Les européennes s’annoncent comme une élection qui va battre à nouveau tous les records d’abstention. Est-ce inéluctable ?
Pierre Laurent Le risque est évident. Et les conditions d’une campagne éclair sont créées pour éviter le débat politique nécessaire. Pourtant, le verrou des politiques actuelles de l’Union européenne doit sauter pour que puissent être mises en œuvre des politiques de sortie de crise. La France a besoin que les forces populaires qui ne veulent plus de la politique d’austérité le disent avec d’autant plus de force, le 25 mai, en votant Front de gauche.
Quels seront les axes de campagne du Front de gauche dans ces élections ?
Pierre Laurent Le premier est l’abandon immédiat des politiques d’austérité menées en France et en Europe. Le deuxième est la nécessité de mobiliser les immenses ressources disponibles dans les banques et les grandes entreprises européennes pour financer la relance sociale et écologique de l’activité. La Confédération européenne des syndicats demande la mise en place de programmes d’investissement équivalents à 2 % du PIB européen.
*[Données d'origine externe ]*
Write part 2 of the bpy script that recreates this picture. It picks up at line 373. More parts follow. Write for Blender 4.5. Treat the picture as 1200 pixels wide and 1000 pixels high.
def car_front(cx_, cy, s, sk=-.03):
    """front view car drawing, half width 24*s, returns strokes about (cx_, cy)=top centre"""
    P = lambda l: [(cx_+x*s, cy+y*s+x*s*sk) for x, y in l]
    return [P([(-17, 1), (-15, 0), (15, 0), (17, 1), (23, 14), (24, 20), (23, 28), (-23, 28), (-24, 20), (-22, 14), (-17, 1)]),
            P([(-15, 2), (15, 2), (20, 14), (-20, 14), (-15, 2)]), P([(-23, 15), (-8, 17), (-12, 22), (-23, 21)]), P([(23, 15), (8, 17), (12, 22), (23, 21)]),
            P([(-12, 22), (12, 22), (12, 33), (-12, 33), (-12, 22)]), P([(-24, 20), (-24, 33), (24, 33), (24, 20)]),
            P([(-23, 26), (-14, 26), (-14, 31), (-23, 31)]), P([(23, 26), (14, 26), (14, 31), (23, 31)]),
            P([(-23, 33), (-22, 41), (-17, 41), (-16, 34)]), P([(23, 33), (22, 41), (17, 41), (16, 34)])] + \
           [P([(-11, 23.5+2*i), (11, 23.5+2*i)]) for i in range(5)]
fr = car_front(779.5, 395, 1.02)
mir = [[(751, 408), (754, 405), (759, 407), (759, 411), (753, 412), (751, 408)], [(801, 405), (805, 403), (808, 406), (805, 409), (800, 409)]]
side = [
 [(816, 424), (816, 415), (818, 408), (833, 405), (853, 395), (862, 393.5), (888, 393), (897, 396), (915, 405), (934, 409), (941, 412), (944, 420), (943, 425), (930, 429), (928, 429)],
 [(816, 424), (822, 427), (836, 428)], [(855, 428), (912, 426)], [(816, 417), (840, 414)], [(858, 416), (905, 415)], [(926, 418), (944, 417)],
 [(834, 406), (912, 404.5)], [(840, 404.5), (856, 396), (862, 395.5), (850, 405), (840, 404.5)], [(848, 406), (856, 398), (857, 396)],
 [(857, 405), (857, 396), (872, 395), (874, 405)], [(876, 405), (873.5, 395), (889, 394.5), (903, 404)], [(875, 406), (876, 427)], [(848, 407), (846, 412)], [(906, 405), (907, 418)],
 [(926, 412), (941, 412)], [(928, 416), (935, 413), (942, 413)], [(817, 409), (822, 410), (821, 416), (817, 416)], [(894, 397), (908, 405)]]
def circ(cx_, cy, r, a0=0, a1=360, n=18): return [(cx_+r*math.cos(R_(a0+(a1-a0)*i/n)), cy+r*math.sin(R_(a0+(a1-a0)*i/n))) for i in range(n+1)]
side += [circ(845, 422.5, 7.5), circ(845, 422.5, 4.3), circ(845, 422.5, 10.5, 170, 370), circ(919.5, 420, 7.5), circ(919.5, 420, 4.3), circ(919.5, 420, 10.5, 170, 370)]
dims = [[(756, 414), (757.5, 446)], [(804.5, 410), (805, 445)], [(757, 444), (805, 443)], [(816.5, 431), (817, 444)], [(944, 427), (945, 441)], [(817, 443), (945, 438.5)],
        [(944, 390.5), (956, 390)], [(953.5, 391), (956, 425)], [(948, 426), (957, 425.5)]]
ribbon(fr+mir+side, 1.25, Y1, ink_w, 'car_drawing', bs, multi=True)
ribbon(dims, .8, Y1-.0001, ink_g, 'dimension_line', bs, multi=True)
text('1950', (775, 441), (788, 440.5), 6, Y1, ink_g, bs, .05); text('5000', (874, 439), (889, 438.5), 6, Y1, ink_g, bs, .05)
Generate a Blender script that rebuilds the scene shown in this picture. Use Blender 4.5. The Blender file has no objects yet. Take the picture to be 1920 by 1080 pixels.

Les ressources existent dans une zone qui a su mobiliser mille milliards d’euros pour renflouer les banques.
Le FN va faire une campagne particulièrement conquérante sur le rejet de l’Europe et le repli national. Comment l’empêcher de capter
Pierre Laurent En dénonçant les faux-semblants de sa politique, car le discours antieuropéen tenu par Marine Le Pen cache sa volonté de ne jamais mettre en cause la responsabilité des pouvoirs financiers dans la crise actuelle. Celle-ci frappe tous les travailleurs, quelle que soit leur nationalité, parce que le capital impose partout la même mise en concurrence contre les salaires. Nous ferons reculer ce talon de fer de la finance en unissant les peuples européens, et non en les divisant et en les opposant entre eux.